Sinn Féin’s Social Affairs spokesperson Seán Crowe TD has expressed his support for the findings by CORI in their annual socio-economic review, describing them as confirming ‘the consistent underfunding of social supports by the state’. He went on to argue for a redistributative tax system that would see the wealth generated in Irish society over the last ten years being used to ‘fund the development of a first class health system, the ending of the social housing waiting list and the eradication of poverty in our lifetimes’.

 

The Dublin South-West TD said: “The report from CORI is the latest in a long line of publications and statistics that confirms the consistent underfunding of social supports by the state. Reports on the prosperity of our economy continue to focus in a blinkered fashion on economic growth statistics. But unless the distribution of this economic growth is examined, unless how the wealth is being shared is analysed, then the picture is woefully complete.

 

“Sinn Féin has continually argued for a tax system that is redistributative, that ensures the people who have created the wealth of the last ten years, are among those who profit from it. As the CORI report points out, just over 132,000 workers in full-time employment are at risk of poverty, and this is a number that continues to grow in our increasingly unequal society. These families, the people on low-incomes, are those who have not benefited from the wealth they have generated.

 

“We continue to invest less than the EU average in health, maintain a functional illiteracy rate of over 22% and over one in four elderly citizens are at risk of poverty.
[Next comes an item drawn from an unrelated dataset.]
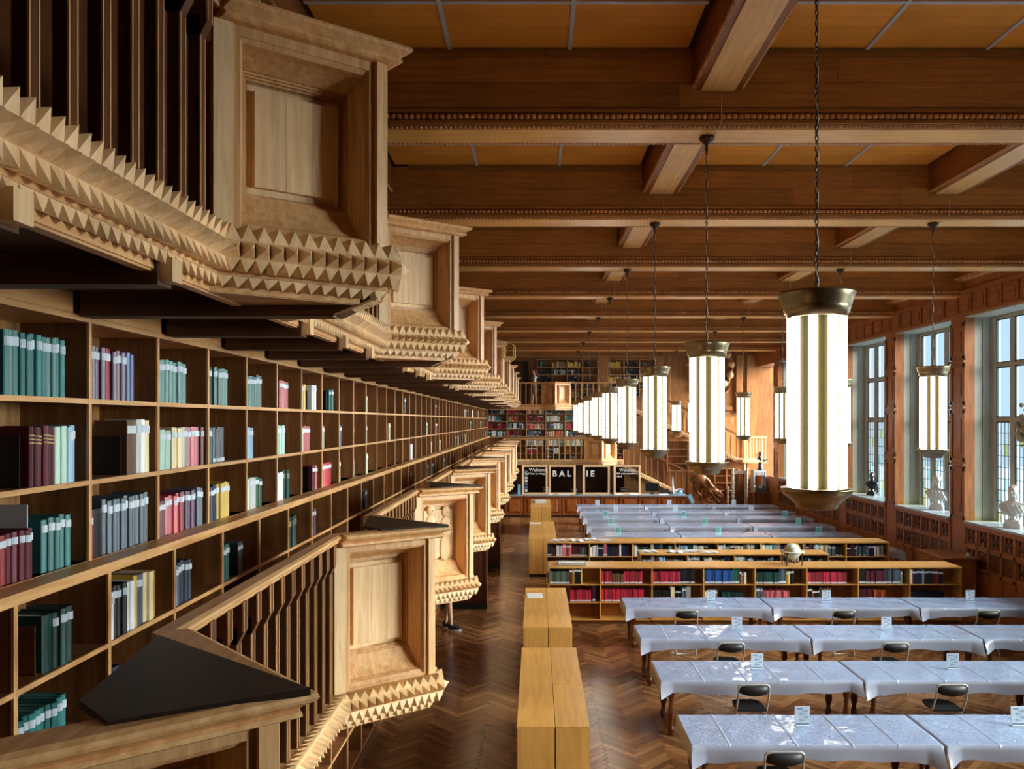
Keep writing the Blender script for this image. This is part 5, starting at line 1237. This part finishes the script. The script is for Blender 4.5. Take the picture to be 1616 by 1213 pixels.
# ------------------------------------------------------------------ people
def skinned(name, joints, edges, radii, mat, parent, sub=1):
    me = bpy.data.meshes.new(name); me.from_pydata(joints, edges, []); o = bpy.data.objects.new(name, me); C.objects.link(o)
    md = o.modifiers.new('s', 'SKIN'); md.use_smooth_shade = True; me.skin_vertices[0].data[0].use_root = True
    for v, r_ in zip(me.skin_vertices[0].data, radii): v.radius = (r_, r_) if not hasattr(r_, '__len__') else r_
    sb = o.modifiers.new('u', 'SUBSURF'); sb.levels = sub; sb.render_levels = sub
    bpy.context.view_layer.update(); m2 = bpy.data.meshes.new_from_object(o.evaluated_get(bpy.context.evaluated_depsgraph_get()))
    bpy.data.objects.remove(o); m2.materials.clear(); m2.materials.append(mat)
    for p in m2.polygons: p.use_smooth = True
    return link(name, m2, parent)
def person(label, loc, rz, shirt, shorts, hair_m, shoe, long_hair, arms, scale=1.0, h=1.75):
    t_ = thing('person', label, 'person', loc, rz)
    # facing -Y in local space
    J = [(0, 0, .95), (0, .0, 1.12), (0, .01, 1.32), (0, .01, 1.44), (0, 0, 1.52), (0, -.01, 1.60)]; E = [(0, 1), (1, 2), (2, 3), (3, 4), (4, 5)]; Rr = [(.14, .11), (.125, .095), (.15, .10), (.09, .07), (.055, .055), (.06, .06)]
    def chain(start, pts, rs):
        i = start
        for p, r_ in zip(pts, rs): J.append(p); Rr.append(r_); E.append((i, len(J) - 1)); i = len(J) - 1
        return i
    stance = ((-1, -.07), (1, .10))
    hands = []
    for s, fy_ in stance:
        chain(0, [(s * .09, 0, .88), (s * .10, fy_ * .4 - .01, .50), (s * .10, fy_ * .7, .28), (s * .10, fy_, .09), (s * .105, fy_ - .10, .045), (s * .11, fy_ - .17, .035)], [(.085, .085), .055, .052, .034, (.035, .03), (.03, .02)])
        el, wr_ = arms[0 if s < 0 else 1]
        i = chain(3, [(s * .17, .01, 1.40), el, wr_, tuple(wr_[k] + (wr_[k] - el[k]) * .28 for k in range(3))], [.055, .042, .028, (.036, .02)]); hands.append((wr_, el))
    Rr = [r_ if hasattr(r_, '__len__') else (r_, r_) for r_ in Rr]
    skinned('body', J, E, Rr, skin, t_)
    hd = MB().ball((0, -.015, 1.655), (.075, .095, .115), 16, 12).ball((0, -.108, 1.65), (.012, .02, .024), 8, 6).ball((0, -.085, 1.585), (.03, .025, .02), 8, 6)
    for s in (-1, 1): hd.ball((s * .077, 0, 1.65), (.010, .02, .03), 7, 5)
    lpart('head', hd, skin, t_)
    ey = MB()
    for s in (-1, 1): ey.ball((s * .03, -.098, 1.668), (.011, .006, .007), 7, 5)
    lpart('eyes', ey, black_m, t_); lpart('mouth', MB().ball((0, -.103, 1.612), (.022, .006, .006), 8, 5), plain('lips', (170, 90, 84), .5), t_)
    hm = MB().ball((0, .02, 1.685), (.086, .10, .105), 16, 10)
    if long_hair: hm.tube([(0, .08, 1.70), (0, .11, 1.60), (0, .11, 1.48), (0, .10, 1.38)], [.07, .075, .06, .02], 10)
    lpart('hair', hm, hair_m, t_)
    for wr_, el in hands:
        d = (Vector(wr_) - Vector(el)).normalized(); sd = d.cross(Vector((0, 1, 0))); sd = sd.normalized() if sd.length > .1 else Vector((1, 0, 0)); fw = d.cross(sd).normalized(); c = Vector(wr_) + d * .075; mb = MB()
        for q, ln in ((-1.5, .062), (-.5, .075), (.5, .080), (1.5, .068)):
            p0 = c + sd * q * .018; mb.tube([p0, p0 + d * ln * .5, p0 + d * ln * .8 + fw * ln * .3, p0 + d * ln * .9 + fw * ln * .6], [.0095, .009, .008, .006], 6)
        p0 = Vector(wr_) + d * .03 + sd * .02; mb.tube([p0, p0 + sd * .03 + d * .02, p0 + sd * .04 + d * .05], [.012, .010, .007], 6)
        lpart('fingers', mb, skin, t_)
    skinned('shirt', [(0, 0, .98), (0, 0, 1.12), (0, .01, 1.32), (0, .01, 1.43), (-.17, .01, 1.40), tuple(Vector((-.17, .01, 1.40)).lerp(Vector(arms[0][0]), .75)), (.17, .01, 1.40), tuple(Vector((.17, .01, 1.40)).lerp(Vector(arms[1][0]), .75))],
            [(0, 1), (1, 2), (2, 3), (3, 4), (4, 5), (3, 6), (6, 7)], [(.165, .135), (.15, .12), (.175, .125), (.11, .09), (.075, .075), (.062, .062), (.075, .075), (.062, .062)], shirt, t_)
    skinned('shorts', [(0, 0, 1.0), (0, 0, .92), (-.09, 0, .84), (-.10, -.03, .56), (.09, 0, .84), (.10, .03, .56)], [(0, 1), (1, 2), (2, 3), (1, 4), (4, 5)], [(.155, .13), (.16, .135), (.105, .105), (.085, .085), (.105, .105), (.085, .085)], shorts, t_)
    for s, fy_ in stance:
        sh = MB().ball((s * .105, fy_ - .075, .055), (.052, .14, .052), 12, 8).ball((s * .103, fy_ + .01, .08), (.05, .06, .055), 10, 7); so_ = lpart('shoe', sh, shoe, t_)
        lpart('sole', MB().prism([(s * .107 + .056 * math.cos(R(a)), fy_ - .07 + .15 * math.sin(R(a))) for a in range(0, 360, 24)], 0, .028), paper, t_)
    t_.scale = (scale,) * 3
    return t_
navy_c = plain('navy_shorts_cloth', (32, 52, 84), .8); grey_c = plain('grey_tee_cloth', (90, 96, 104), .8); hair1 = plain('brown_hair', (60, 40, 26), .6)
shoe_m = plain('black_canvas_shoe', (26, 26, 30), .7); bluewhite = plain('pale_blue_shirt_cloth', (206, 224, 238), .8); beige = plain('khaki_shorts_cloth', (188, 170, 140), .8)
person('person in navy shorts and black canvas shoes with white soles under the lower gallery', (-1.77, 15.85, 0), R(82), grey_c, navy_c, hair1, shoe_m, False, [((-.26, .02, 1.14), (-.20, -.16, .98)), ((.26, .02, 1.14), (.20, -.18, 1.0))])
person('person in pale blue shirt and shorts leaning behind the far upper balustrade, facing left', (-.10, 35.75, EYE + .60), R(-75), bluewhite, beige, hair1, shoe_m, True, [((-.24, -.06, 1.16), (-.16, -.28, 1.12)), ((.24, -.06, 1.16), (.16, -.28, 1.12))])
Overall, we have the third highest rate of citizens at risk of poverty in the 25 EU member states, behind only Greece and Slovakia. The announcement today of extra funding to tackle child poverty by the Government is welcome, but is little more than an attempt to tinker at the edges of a system that is failing the Irish people.

 

“CORI’s call for increased taxation to pay for social and infrastructural investment is a confirmation of our position, as the only party willing to propose increases in taxation for the wealthy to fund the development of a first class health system, the ending of the social housing waiting list and the eradication of poverty in our lifetimes. These are not utopian ideals, these are achievable objectives if the political will is there to do what is necessary.”